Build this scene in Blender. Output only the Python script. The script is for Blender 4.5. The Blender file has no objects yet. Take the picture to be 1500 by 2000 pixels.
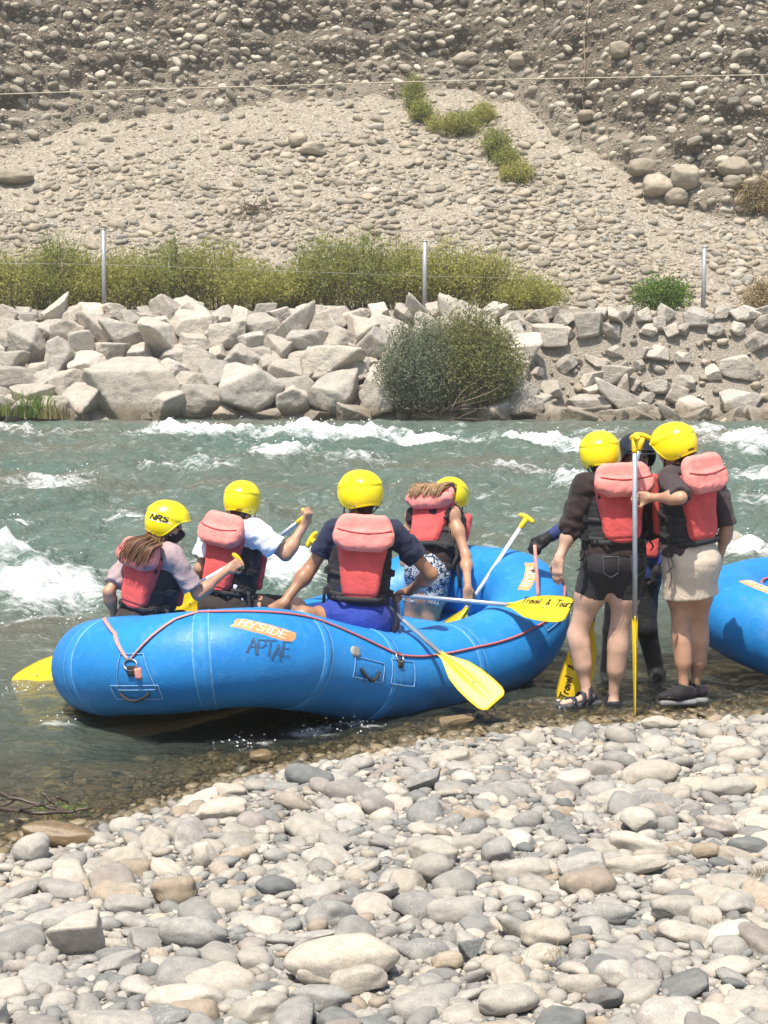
import bpy, bmesh, math, random
import numpy as np
from mathutils import Vector, Matrix
RNG = np.random.default_rng(11)
R = math.radians

# ------------------------------------------------------------------ camera
H, FPX, HORIZON = 2.28, 3300.0, 654.0
TILT = math.atan((1000.0 - HORIZON) / FPX)
SC = bpy.context.scene
COL = SC.collection
cam_data = bpy.data.cameras.new('camera')
cam_data.sensor_fit = 'VERTICAL'; cam_data.sensor_height = 36.0
cam_data.lens = FPX / 2000.0 * 36.0
cam_data.clip_start = 0.1; cam_data.clip_end = 2000.0
cam_ob = bpy.data.objects.new('camera', cam_data); COL.objects.link(cam_ob)
cam_ob.location = (0, 0, H); cam_ob.rotation_euler = (math.pi / 2 - TILT, 0, 0)
SC.camera = cam_ob

# ------------------------------------------------------------------ sky and sun
SUN_EL, SUN_AZ = 66.0, 205.0        # azimuth clockwise from +Y: behind the camera, a little to its left
world = bpy.data.worlds.new('World'); SC.world = world; world.use_nodes = True
_nt = world.node_tree; _nt.nodes.clear()
_sky = _nt.nodes.new('ShaderNodeTexSky'); _sky.sky_type = 'NISHITA'; _sky.sun_disc = False
_sky.sun_elevation = R(SUN_EL); _sky.sun_rotation = R(SUN_AZ)
_sky.air_density = 1.0; _sky.dust_density = 2.0
_bg = _nt.nodes.new('ShaderNodeBackground'); _bg.inputs['Strength'].default_value = 0.125
_wo = _nt.nodes.new('ShaderNodeOutputWorld')
_nt.links.new(_sky.outputs['Color'], _bg.inputs['Color']); _nt.links.new(_bg.outputs['Background'], _wo.inputs['Surface'])
sun_data = bpy.data.lights.new('sun', 'SUN'); sun_data.energy = 4.3; sun_data.angle = R(0.53); sun_data.color = (1.0, 0.93, 0.81)
sun_ob = bpy.data.objects.new('sun', sun_data); COL.objects.link(sun_ob)
_sd = Vector((math.sin(R(SUN_AZ)) * math.cos(R(SUN_EL)), math.cos(R(SUN_AZ)) * math.cos(R(SUN_EL)), math.sin(R(SUN_EL))))
sun_ob.rotation_euler = _sd.to_track_quat('Z', 'Y').to_euler(); sun_ob.location = (0, 0, 40)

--

[WHAT IS NEEDED] Output a faithful copy of the data, with each picture left out.

[FINAL ANSWER]
Build this scene in Blender. Output only the Python script. The script is for Blender 4.5. The Blender file has no objects yet. Take the picture to be 1500 by 2000 pixels.
import bpy, bmesh, math, random
import numpy as np
from mathutils import Vector, Matrix
RNG = np.random.default_rng(11)
R = math.radians

# ------------------------------------------------------------------ camera
H, FPX, HORIZON = 2.28, 3300.0, 654.0
TILT = math.atan((1000.0 - HORIZON) / FPX)
SC = bpy.context.scene
COL = SC.collection
cam_data = bpy.data.cameras.new('camera')
cam_data.sensor_fit = 'VERTICAL'; cam_data.sensor_height = 36.0
cam_data.lens = FPX / 2000.0 * 36.0
cam_data.clip_start = 0.1; cam_data.clip_end = 2000.0
cam_ob = bpy.data.objects.new('camera', cam_data); COL.objects.link(cam_ob)
cam_ob.location = (0, 0, H); cam_ob.rotation_euler = (math.pi / 2 - TILT, 0, 0)
SC.camera = cam_ob

# ------------------------------------------------------------------ sky and sun
SUN_EL, SUN_AZ = 66.0, 205.0        # azimuth clockwise from +Y: behind the camera, a little to its left
world = bpy.data.worlds.new('World'); SC.world = world; world.use_nodes = True
_nt = world.node_tree; _nt.nodes.clear()
_sky = _nt.nodes.new('ShaderNodeTexSky'); _sky.sky_type = 'NISHITA'; _sky.sun_disc = False
_sky.sun_elevation = R(SUN_EL); _sky.sun_rotation = R(SUN_AZ)
_sky.air_density = 1.0; _sky.dust_density = 2.0
_bg = _nt.nodes.new('ShaderNodeBackground'); _bg.inputs['Strength'].default_value = 0.125
_wo = _nt.nodes.new('ShaderNodeOutputWorld')
_nt.links.new(_sky.outputs['Color'], _bg.inputs['Color']); _nt.links.new(_bg.outputs['Background'], _wo.inputs['Surface'])
sun_data = bpy.data.lights.new('sun', 'SUN'); sun_data.energy = 4.3; sun_data.angle = R(0.53); sun_data.color = (1.0, 0.93, 0.81)
sun_ob = bpy.data.objects.new('sun', sun_data); COL.objects.link(sun_ob)
_sd = Vector((math.sin(R(SUN_AZ)) * math.cos(R(SUN_EL)), math.cos(R(SUN_AZ)) * math.cos(R(SUN_EL)), math.sin(R(SUN_EL))))
sun_ob.rotation_euler = _sd.to_track_quat('Z', 'Y').to_euler(); sun_ob.location = (0, 0, 40)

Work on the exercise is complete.